Si algo bueno ha traído
la globalización a nuestras vidas es la posibilidad de estar
conectados unos con otros a pesar de la distancia. Mientras que hace
años unos cuantos cientos de kilómetros eran insalvables y
estábamos condenados a alternar con la gente de nuestro mismo
territorio, en la actualidad tenemos el mundo entero a nuestro
alcance, no sólo por facilitarnos la tarea con los seres queridos
que se han ido a currar a la Conchinchina, sino porque coincidimos
con gente con la que tenemos intereses comunes o mucha afinidad, y
que de otro modo sería imposible relacionarse.
Redes sociales, foros o
aplicaciones de diferente índole son un buen lugar (aquí pasa como
con la energía nuclear, siempre y cuando su uso sea el correcto)
para echar un chascarrillo, hablar de ilustración infantil o
discutir sobre panfletos y literatura (N.B.: ¿Recuerdan aquellas
secciones en las revistas infantiles y/o juveniles en las que muchos
chavales buscaban cartearse con otros? Seguramente buenas amistades
salieron de aquellos sellos de correos...). No obstante, no siempre
nos quedamos con todo aquel que conocemos (y no hablo de ligoteo, que
también), sino que muchas veces desechamos a muchos candidatos
después de comprobar que no son de nuestro agrado o incluso no les
damos oportunidad en base a prejuicios bidireccionales.
Aunque todo esto está
muy bien, les digo que no hay nada como el cara a cara. Está claro
que el tú a tú construye unas relaciones sociales más estrechas.

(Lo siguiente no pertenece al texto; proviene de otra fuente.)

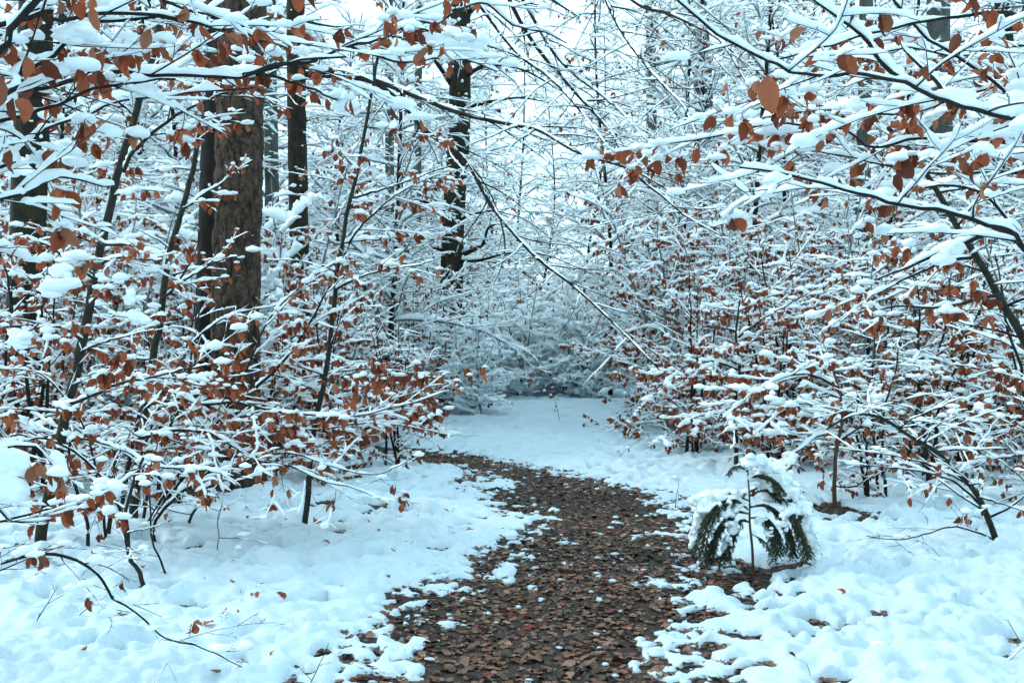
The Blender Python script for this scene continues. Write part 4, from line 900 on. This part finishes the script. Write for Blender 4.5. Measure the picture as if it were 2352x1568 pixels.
# ------------------------------------------------------------------ shrubs of the thicket: a few kinds, many copies
def make_shrub(seed, H, nst, leafp, spread, rs, nleafobj, spm=1.0, sm=1.0, gp=0.0):
    rg = random.Random(seed); root = empty('beech_shrub', (0, 0, 0))
    cf = Cfg(sp=(0.14 * spm, 0.08 * spm, 0.10), leafp=leafp, leafs=0.075, rs=rs, ssd=5, maxl=2, mxl=(0.55, 0.25, 0.1), mn=(0.10, 0.06, 0.04), fluff=False, sub=1, tilt=0.45, wsp=0.09, snow=1.25, blobp=0.5, gapb=0.16, rmin=0.0020, puff=0.14, psize=1.1)
    bufs = []
    for s in range(nst):
        az = s / nst * 6.28 + rg.uniform(-0.5, 0.5); h = H * rg.uniform(0.65, 1.05); le = spread * rg.uniform(0.3, 1)
        pts = smooth_line([[rg.gauss(0, .1), rg.gauss(0, .1), -0.1], [math.cos(az) * le * .3, math.sin(az) * le * .3, h * .4], [math.cos(az) * le * .7, math.sin(az) * le * .7, h * .75], [math.cos(az) * le, math.sin(az) * le, h]], 16)
        pts = pts + np.array([[rg.gauss(0, 0.012) for _ in range(3)] for _ in range(16)])
        b = Buf(); rr = np.linspace(0.011 + 0.006 * H, 0.005, 16); b.wood.append((pts, rr, 6, 0.15)); b.snow.append((pts, rr, 0))
        d = 0.25; L = plen(pts); a2 = rg.uniform(0, 6.28)
        while d < L:
            i = min(15, int(d / L * 15)); a2 += 2.4 + rg.gauss(0, 0.5); bl = (0.45 + 0.55 * rg.random()) * H * 0.42 * (1.1 - 0.55 * d / L)
            dr = np.array([math.cos(a2), math.sin(a2), rg.uniform(-0.05, 1.2)]); dr /= np.linalg.norm(dr)
            c = wander(rg, pts[i], dr, bl, 9, 0.15, -0.45 / max(0.6, bl))
            grow(rg, b, c, 0.004 + 0.003 * bl, 0.0018, 0, cf)
            d += rg.uniform(0.09, 0.2) * H / 2.6
        bufs.append(b)
    if not nleafobj:                    # seen from far: stems, snow and leaves each one part
        m = Buf()
        for b in bufs: m.wood += b.wood; m.snow += b.snow; m.leaf += b.leaf; m.blob += b.blob
        bufs = [m]
    for b in bufs:
        w, sn = buf_mesh(b, 'stem', M['twig'] if nleafobj else M['far_brightened'], np.zeros(3), cf.rs, cf.ssd, False, cf.snow * sm * (1 if nleafobj else 1.25), 1, cf.gapb + gp + (0 if nleafobj else 0.25))
        so = obj('stem' if nleafobj else 'stem_cluster', w, root); tag(obj('snow', sn, so), kind='stuff')
        rg.shuffle(b.leaf); k = min(len(b.leaf), max(0, nleafobj // nst))
        for l in b.leaf[:k]: leaf_obj(l, so, np.zeros(3))
        if b.leaf[k:]:
            g = Geo(); leaves_geo(g, b.leaf[k:]); tag(obj('leaves', g.mesh('leaves', M['leaf'], True), so), kind='stuff')
    note_kids(root); return root
ONES = 'first second third fourth fifth sixth seventh eighth ninth tenth eleventh twelfth thirteenth fourteenth fifteenth sixteenth seventeenth eighteenth nineteenth'.split()
def ordinal(n):
    if n < 20: return ONES[n - 1]
    t = ['twent', 'thirt', 'fort', 'fift', 'sixt'][n // 10 - 2]
    return t + 'ieth' if n % 10 == 0 else t + 'y-' + ONES[n % 10 - 1]
GROUPS = {}
def number_groups():
    """each member says where it stands in its row, counted from the left as the camera sees it"""
    for g, L in GROUPS.items():
        L.sort(key=lambda o: o.location.x / max(1.0, o.location.y))
        for k, o in enumerate(L): o['label'] = o['label'] + ', ' + ordinal(k + 1) + ' from the left'
near_kinds = [make_shrub(201, 2.9, 4, 0.7, 0.9, 0.035, 48), make_shrub(202, 2.3, 4, 0.55, 0.8, 0.035, 40)]
far_kinds = [make_shrub(203, 2.8, 4, 0.8, 1.0, 0.045, 0), make_shrub(204, 4.6, 4, 0.6, 1.3, 0.05, 0, 1.35), make_shrub(205, 2.6, 5, 0.06, 1.0, 0.055, 0, 1.15, 1.9, 0.8)]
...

Los gestos, el lenguaje corporal, el tono de voz, su timbre, el
contexto... El contacto físico, una caricia, un abrazo o un puñetazo
(sí, como oyen), pueden ser el detonante de una maravillosa amistad.
Se necesita más información de la que aportan las pantallas de
ordenadores y móviles para constatar que la comunicación entre dos
personas se eleva a otro plano. Las miradas cómplices, la sorna y la
broma, coincidencias vitales, o cómo son sus amigos o familiares,
son cuestiones importantes ya que muchas veces las apariencias
engañan y podemos obviar personas que sí tienen mucho que
ofrecernos (y al revés, que no es oro todo lo que reluce...).
Mi generación se ha
criado en la calle, en los parques, en los bancos del barrio. Todo el
día para arriba y para abajo, en las barras de los bares o en los
campamentos de verano. Compartir vivencias más allá de la pose o lo
esperado. Romper las reglas, rozar la tragedia, llorar, reír, saltar
o agarrarse una melopea, aunque son hechos aislados, puntuales,
pueden resultar entrañables y especiales. Quizá suenen a fuegos de
artificio, superfluos o vacuos, pero si además en esa relación
existe un poso, una honda cadencia, la nutren de vigor y fuerza.
Se me vienen a la cabeza
todas aquellas personas que se han cruzado en mi vida y con las que
he conectado ipso facto, pero que, por unas circunstancias u otras,
lo que pudiera haberse traducido en una relación estrecha, no
trascendió... Alguna vez que otra y por cuestiones del azar, he
coincidido en el tren, en el metro, en cursos y seminarios (aviso que
no soy de teléfonos ni mensajes diarios), con unas, con otros, y
como por sorpresa, nos ponemos a hablar del pasado, de lo que nos
pasó aquella noche, de ese viaje en el que coincidimos, o de los
años de universidad, y, como por arte de magia, parece que no ha
pasado el tiempo, que algo se detuvo en aquel momento y, a pesar de
creerlo volatilizado, sigue ahí, coherente, intacto.
Y esos me llevan a los de
siempre, a los que quedan. También a los que van viniendo porque el
mundo gira, a los que nos dejan motu proprio o por capricho ajeno. De
ahí salto a los que se han enfriado y a los que entregan cobijo
cálido... Y a pesar de la nostalgia, del sabor ¿agridulce? que la
vida te deja, cada vez me gusta más la pregunta “¿Te acuerdas?”
Zoran Drvenkar y Jutta
Bauer (il.). 2017. ¿Te acuerdas? Lóguez.
2 comentarios:
Hermoso libro, y hermosa entrada :-)
Gracias Román, un placer leerte. A mí también me gusta cada vez más la pregunta.